§ Data to process:
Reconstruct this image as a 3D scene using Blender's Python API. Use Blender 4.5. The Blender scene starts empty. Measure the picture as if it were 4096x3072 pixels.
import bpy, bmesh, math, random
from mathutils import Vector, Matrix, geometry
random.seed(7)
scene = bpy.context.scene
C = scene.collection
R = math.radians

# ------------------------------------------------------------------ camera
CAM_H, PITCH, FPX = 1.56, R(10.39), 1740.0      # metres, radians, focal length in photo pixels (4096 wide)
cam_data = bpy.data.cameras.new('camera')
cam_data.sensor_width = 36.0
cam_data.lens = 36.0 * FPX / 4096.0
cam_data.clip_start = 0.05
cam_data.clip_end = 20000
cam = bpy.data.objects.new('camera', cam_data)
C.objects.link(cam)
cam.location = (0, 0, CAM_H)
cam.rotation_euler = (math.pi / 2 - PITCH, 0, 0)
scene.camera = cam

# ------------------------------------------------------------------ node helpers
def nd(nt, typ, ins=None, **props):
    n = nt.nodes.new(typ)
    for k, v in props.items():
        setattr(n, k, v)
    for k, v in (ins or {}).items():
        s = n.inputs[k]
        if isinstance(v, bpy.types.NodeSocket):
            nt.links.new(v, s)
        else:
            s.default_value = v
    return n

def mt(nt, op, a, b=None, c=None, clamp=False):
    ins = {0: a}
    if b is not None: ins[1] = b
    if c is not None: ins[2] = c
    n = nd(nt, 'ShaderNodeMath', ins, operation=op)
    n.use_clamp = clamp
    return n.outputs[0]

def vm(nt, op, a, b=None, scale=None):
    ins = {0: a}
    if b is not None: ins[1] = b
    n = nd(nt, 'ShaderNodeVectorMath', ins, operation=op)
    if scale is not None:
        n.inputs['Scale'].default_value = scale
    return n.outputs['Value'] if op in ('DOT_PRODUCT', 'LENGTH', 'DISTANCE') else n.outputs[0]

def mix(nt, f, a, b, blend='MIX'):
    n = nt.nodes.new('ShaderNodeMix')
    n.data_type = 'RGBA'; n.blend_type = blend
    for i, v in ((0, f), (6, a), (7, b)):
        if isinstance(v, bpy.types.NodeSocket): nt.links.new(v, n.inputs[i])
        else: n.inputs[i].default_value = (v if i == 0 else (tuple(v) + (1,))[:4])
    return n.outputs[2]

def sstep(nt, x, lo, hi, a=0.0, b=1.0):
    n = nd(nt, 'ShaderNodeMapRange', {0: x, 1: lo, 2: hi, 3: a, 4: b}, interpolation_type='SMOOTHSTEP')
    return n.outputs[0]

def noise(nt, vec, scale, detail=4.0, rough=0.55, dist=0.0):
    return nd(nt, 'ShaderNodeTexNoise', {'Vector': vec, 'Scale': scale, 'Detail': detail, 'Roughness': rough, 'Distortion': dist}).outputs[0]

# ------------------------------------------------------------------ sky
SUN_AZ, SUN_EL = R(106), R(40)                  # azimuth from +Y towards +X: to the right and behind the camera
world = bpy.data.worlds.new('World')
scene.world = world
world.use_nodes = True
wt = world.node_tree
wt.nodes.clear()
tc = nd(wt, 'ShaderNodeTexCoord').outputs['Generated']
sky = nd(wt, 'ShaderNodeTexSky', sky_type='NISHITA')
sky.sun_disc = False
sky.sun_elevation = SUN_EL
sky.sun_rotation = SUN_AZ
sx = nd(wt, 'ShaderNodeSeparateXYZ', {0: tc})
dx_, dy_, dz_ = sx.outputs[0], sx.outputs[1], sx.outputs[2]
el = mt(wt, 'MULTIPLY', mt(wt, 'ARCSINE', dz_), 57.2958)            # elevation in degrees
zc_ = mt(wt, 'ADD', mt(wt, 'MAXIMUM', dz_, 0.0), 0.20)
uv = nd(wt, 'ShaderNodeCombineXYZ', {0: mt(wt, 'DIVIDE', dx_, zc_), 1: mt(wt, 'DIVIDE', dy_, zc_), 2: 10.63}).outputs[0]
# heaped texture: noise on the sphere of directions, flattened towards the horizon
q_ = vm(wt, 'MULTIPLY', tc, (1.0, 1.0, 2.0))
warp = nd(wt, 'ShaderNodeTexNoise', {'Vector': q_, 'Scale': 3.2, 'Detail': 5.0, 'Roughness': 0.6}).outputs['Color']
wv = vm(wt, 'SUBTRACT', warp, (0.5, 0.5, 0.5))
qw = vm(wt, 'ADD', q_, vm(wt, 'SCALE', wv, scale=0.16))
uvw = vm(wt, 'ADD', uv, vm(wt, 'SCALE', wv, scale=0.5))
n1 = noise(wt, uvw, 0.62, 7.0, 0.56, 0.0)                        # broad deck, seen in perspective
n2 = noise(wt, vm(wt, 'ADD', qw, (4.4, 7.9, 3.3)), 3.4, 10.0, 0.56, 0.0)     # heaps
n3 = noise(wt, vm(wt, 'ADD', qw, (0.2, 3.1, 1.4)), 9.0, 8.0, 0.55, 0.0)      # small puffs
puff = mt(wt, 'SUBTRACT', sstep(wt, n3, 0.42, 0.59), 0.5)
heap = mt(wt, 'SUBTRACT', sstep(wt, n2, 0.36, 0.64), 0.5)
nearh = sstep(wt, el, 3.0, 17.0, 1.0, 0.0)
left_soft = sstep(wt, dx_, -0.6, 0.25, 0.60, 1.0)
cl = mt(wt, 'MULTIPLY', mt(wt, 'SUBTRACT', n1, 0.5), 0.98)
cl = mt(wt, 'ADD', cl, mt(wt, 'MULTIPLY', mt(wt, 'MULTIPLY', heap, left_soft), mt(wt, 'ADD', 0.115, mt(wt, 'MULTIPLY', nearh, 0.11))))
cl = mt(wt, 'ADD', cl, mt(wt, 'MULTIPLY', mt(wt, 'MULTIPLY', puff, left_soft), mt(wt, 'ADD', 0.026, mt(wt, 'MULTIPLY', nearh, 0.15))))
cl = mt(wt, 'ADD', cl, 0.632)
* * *
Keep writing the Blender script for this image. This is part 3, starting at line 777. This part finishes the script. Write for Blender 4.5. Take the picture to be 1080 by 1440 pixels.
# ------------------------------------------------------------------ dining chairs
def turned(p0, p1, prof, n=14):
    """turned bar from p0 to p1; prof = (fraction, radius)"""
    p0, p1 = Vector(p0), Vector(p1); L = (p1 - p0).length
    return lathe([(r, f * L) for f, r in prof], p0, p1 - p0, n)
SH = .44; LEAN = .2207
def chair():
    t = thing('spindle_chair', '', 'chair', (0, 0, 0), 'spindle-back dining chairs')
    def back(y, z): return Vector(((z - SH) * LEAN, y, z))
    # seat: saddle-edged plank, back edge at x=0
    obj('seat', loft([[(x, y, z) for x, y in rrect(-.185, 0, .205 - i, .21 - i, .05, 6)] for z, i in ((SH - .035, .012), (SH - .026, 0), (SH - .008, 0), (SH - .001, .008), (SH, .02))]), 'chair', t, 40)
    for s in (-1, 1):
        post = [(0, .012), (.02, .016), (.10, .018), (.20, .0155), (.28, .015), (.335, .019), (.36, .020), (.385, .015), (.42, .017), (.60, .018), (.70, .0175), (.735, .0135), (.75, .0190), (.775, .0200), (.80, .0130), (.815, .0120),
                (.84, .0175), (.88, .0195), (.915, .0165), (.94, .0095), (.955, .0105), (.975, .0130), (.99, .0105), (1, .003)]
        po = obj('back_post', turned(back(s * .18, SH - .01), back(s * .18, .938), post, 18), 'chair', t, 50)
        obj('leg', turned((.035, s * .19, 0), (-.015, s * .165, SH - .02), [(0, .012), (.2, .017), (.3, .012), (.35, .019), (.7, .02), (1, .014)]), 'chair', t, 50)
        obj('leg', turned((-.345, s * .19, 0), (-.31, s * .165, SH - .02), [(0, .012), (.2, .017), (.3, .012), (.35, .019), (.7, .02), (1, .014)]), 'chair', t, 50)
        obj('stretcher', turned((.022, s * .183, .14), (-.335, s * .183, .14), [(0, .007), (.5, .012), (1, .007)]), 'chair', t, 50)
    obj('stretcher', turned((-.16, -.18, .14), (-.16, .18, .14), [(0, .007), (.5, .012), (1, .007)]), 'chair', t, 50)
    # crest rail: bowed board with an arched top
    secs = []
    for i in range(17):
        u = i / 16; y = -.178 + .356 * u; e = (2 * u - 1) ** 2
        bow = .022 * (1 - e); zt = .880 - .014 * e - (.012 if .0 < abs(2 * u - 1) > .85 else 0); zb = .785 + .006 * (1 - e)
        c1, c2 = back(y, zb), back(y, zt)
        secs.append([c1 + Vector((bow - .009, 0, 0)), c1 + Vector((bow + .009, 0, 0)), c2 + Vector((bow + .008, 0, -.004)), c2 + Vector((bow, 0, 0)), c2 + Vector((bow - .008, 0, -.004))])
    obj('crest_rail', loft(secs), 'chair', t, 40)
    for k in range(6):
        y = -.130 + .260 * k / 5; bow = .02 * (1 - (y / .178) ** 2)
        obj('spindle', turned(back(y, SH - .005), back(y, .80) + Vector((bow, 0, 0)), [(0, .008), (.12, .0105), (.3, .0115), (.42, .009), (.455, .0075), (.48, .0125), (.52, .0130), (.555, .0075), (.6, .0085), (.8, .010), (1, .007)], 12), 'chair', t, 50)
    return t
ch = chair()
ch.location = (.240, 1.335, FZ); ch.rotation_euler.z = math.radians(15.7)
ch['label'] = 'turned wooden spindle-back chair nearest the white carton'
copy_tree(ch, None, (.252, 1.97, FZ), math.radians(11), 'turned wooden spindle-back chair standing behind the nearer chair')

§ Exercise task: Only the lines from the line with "Reconstruct this image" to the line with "scene.camera = cam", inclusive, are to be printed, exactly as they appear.

§ Written response:
Reconstruct this image as a 3D scene using Blender's Python API. Use Blender 4.5. The Blender scene starts empty. Measure the picture as if it were 4096x3072 pixels.
import bpy, bmesh, math, random
from mathutils import Vector, Matrix, geometry
random.seed(7)
scene = bpy.context.scene
C = scene.collection
R = math.radians

# ------------------------------------------------------------------ camera
CAM_H, PITCH, FPX = 1.56, R(10.39), 1740.0      # metres, radians, focal length in photo pixels (4096 wide)
cam_data = bpy.data.cameras.new('camera')
cam_data.sensor_width = 36.0
cam_data.lens = 36.0 * FPX / 4096.0
cam_data.clip_start = 0.05
cam_data.clip_end = 20000
cam = bpy.data.objects.new('camera', cam_data)
C.objects.link(cam)
cam.location = (0, 0, CAM_H)
cam.rotation_euler = (math.pi / 2 - PITCH, 0, 0)
scene.camera = cam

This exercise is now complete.